- DESCRIPTION OF THE TASK: Only the lines from the start of the data to the line containing "struct(b.build('ceiling_panel', M['panel']))", both included, should be output, exactly and without pictures.

- GIVEN DATA:
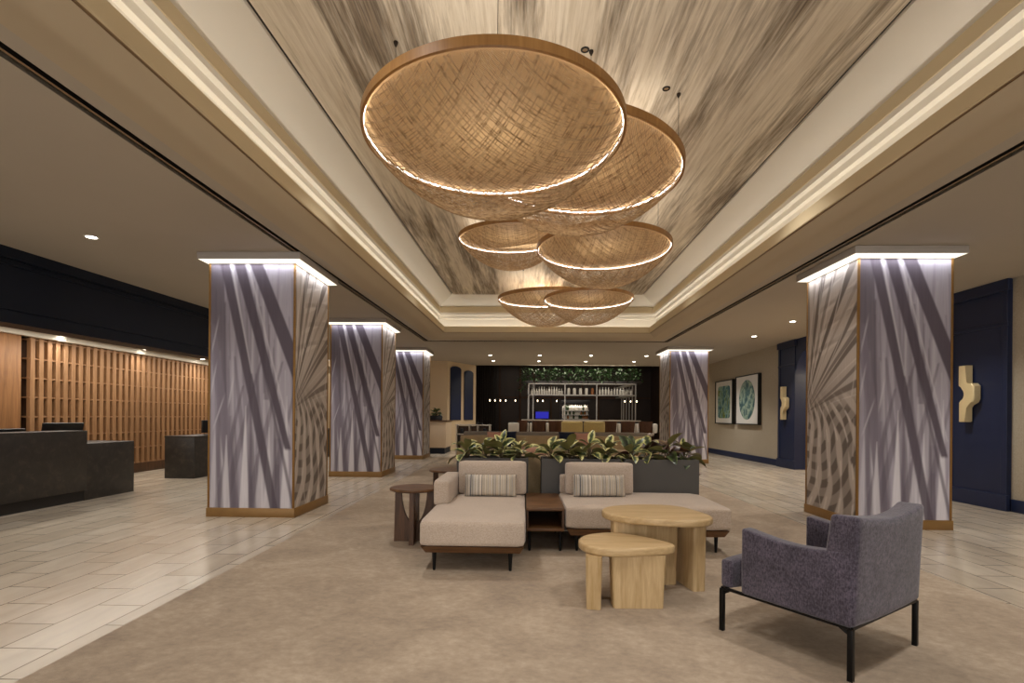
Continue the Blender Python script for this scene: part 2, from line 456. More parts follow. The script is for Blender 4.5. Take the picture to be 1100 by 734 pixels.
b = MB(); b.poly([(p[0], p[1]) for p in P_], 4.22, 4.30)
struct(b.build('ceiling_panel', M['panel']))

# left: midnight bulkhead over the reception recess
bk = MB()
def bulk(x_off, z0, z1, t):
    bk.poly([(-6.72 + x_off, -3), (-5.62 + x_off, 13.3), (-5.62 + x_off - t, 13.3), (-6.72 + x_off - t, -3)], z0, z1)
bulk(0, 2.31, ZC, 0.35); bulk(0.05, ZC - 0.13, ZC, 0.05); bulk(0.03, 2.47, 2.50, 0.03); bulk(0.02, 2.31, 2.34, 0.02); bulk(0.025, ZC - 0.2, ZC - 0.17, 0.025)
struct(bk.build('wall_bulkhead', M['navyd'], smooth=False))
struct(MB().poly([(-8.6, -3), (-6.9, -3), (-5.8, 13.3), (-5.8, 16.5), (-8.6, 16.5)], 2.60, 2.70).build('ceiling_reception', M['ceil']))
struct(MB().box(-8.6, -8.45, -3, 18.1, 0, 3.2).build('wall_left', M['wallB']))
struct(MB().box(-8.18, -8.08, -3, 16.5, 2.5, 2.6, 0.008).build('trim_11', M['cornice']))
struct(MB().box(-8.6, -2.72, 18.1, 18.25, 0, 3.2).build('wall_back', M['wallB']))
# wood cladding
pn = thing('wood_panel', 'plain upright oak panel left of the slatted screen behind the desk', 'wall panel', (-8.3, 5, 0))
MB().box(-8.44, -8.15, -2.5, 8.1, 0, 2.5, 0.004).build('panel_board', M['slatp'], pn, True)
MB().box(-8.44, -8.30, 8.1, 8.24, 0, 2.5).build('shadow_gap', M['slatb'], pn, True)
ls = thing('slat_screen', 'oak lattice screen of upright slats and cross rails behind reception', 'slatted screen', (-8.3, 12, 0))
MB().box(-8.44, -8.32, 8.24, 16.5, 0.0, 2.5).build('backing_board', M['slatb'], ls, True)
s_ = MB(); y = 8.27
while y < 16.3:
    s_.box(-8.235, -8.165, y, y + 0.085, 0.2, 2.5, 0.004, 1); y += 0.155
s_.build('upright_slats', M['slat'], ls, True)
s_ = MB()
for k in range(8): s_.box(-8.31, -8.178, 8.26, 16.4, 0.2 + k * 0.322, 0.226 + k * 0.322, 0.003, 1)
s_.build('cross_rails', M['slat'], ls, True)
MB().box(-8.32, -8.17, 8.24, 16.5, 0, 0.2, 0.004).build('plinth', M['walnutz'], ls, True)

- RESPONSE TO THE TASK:
Continue the Blender Python script for this scene: part 2, from line 456. More parts follow. The script is for Blender 4.5. Take the picture to be 1100 by 734 pixels.
b = MB(); b.poly([(p[0], p[1]) for p in P_], 4.22, 4.30)
struct(b.build('ceiling_panel', M['panel']))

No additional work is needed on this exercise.